Kein Comeback von Thomas Schönlebe
Als ein anderer Altbekannter von den laufenden Diskussionen erfuhr, erklärte dieser scherzhaft seine Bereitschaft. "Ich laufe mit", grinste der Europarekordhalter außer Dienst, Thomas Schönlebe.
Doch aus dem Comeback des inzwischen 38-jährigen wurde nichts. Mit dem "Ja" aus dem Frankfurter Lager stand gegen 15 Uhr schon so gut wie fest: Simon Kirch, Bastian Swillims, Sebastian Gatzka, Henning Kuschewitz und Ruwen Faller fahren nach Budapest. Das stimmte dann Rüdiger Nickel versöhnlich optimistisch. Er sagte: "Mit der Staffel haben wir eine Chance auf eine relativ gute Platzierung." Die Viertelmeiler-Mission, die bei Null ihren Anfang nahm, war innerhalb kurzer Zeit geritzt.
Letzte Staffel vor vier Jahren
Und auch bei den anfangs zögerlichen Athleten machte sich eine positive Stimmung breit. Sebastian Gatzka meinte noch etwas überrascht von der plötzlichen Nominierung der 4x400-Meter-Staffel: "Damit wurde für mich der geplante Saisonhöhepunkt in Dortmund zur Durchgangsstation für höhere Aufgaben."
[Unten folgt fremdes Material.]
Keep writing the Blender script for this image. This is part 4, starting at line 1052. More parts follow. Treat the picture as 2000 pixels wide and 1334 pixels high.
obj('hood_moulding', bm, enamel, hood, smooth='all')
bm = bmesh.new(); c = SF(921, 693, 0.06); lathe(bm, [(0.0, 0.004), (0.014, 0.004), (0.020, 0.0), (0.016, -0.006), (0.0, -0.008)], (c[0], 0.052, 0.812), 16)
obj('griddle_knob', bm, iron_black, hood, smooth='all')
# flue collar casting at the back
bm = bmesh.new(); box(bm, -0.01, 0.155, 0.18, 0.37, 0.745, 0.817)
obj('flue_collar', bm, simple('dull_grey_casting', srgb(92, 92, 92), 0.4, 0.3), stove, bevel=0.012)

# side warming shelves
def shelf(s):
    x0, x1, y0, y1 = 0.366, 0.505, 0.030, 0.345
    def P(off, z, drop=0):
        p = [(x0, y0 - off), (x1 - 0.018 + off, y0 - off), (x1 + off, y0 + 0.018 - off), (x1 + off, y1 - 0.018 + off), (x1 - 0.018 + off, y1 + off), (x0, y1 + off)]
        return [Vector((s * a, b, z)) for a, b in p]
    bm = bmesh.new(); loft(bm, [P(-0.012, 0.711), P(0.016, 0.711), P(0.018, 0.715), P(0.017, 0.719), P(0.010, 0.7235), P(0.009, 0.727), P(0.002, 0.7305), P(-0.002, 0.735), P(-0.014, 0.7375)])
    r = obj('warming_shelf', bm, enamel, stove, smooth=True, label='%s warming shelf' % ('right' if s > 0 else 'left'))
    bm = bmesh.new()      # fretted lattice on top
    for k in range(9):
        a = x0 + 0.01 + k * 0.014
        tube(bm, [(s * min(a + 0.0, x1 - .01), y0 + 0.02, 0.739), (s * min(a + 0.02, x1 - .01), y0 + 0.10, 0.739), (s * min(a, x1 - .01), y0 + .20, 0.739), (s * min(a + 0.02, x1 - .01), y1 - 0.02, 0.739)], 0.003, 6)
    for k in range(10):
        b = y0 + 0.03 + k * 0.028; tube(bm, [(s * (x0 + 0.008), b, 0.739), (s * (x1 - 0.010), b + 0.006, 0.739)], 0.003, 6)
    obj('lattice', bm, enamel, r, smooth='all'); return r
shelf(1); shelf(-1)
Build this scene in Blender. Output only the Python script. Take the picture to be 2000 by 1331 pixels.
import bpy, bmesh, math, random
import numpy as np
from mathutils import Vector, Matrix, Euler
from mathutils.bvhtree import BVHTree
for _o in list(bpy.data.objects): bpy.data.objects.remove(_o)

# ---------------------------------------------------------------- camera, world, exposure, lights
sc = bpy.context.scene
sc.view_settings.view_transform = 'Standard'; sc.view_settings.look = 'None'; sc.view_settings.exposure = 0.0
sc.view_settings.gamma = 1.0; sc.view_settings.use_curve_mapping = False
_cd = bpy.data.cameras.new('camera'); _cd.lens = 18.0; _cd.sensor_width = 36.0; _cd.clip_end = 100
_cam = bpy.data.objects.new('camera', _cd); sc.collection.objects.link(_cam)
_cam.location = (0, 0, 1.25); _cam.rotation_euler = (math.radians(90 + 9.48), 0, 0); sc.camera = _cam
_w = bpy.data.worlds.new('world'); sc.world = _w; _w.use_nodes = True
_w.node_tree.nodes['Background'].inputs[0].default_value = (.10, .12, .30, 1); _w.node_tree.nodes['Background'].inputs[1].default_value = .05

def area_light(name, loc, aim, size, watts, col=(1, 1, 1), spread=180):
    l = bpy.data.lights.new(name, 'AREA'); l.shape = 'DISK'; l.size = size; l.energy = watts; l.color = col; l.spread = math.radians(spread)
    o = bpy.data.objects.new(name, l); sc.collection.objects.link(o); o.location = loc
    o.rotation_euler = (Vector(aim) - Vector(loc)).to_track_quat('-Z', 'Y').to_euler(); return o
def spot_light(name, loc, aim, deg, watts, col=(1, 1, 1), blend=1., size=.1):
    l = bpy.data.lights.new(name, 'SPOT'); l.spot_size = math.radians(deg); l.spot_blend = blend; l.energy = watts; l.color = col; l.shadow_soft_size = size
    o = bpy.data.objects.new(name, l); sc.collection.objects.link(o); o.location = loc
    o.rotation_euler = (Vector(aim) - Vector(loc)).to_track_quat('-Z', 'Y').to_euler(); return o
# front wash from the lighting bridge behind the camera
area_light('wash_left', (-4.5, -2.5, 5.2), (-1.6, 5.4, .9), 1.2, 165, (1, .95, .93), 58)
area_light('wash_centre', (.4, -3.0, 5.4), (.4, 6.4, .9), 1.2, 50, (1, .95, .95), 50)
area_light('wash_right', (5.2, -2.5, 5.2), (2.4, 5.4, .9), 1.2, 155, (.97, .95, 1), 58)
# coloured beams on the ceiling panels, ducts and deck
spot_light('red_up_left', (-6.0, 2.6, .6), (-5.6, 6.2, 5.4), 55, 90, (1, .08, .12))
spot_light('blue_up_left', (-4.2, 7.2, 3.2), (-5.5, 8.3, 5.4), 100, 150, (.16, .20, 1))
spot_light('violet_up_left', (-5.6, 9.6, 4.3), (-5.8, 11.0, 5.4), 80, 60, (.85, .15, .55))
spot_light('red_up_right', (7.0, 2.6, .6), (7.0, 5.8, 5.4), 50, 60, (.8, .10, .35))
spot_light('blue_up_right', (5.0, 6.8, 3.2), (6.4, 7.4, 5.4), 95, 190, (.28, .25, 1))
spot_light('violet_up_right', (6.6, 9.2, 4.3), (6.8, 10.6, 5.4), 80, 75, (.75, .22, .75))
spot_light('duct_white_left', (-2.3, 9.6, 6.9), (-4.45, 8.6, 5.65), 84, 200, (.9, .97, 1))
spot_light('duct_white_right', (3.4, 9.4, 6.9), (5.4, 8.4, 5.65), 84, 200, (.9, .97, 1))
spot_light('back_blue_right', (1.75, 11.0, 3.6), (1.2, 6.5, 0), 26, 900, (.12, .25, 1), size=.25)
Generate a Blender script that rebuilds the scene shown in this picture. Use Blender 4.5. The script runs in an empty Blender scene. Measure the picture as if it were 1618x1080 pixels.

Zum letzten Mal gab es eine DLV-Staffel der Männer in der Halle übrigens vor vier Jahren bei der Hallen-EM in Gent. Damals liefen der noch unbekannte und jetzt in der Hallensaison pausierende Ingo Schultz und der mit 19 Jahren blutjunge Ruwen Faller zusammen mit Marco Krause und Lars Figura auf Platz zwei.
Auch wenn in Budapest die Trauben höher hängen, ist das ja schon mal kein schlechtes Omen für die Fünf, die sich jetzt für die auf die internationale Bühne zurückkehrende Vier mal Vier' gefunden haben.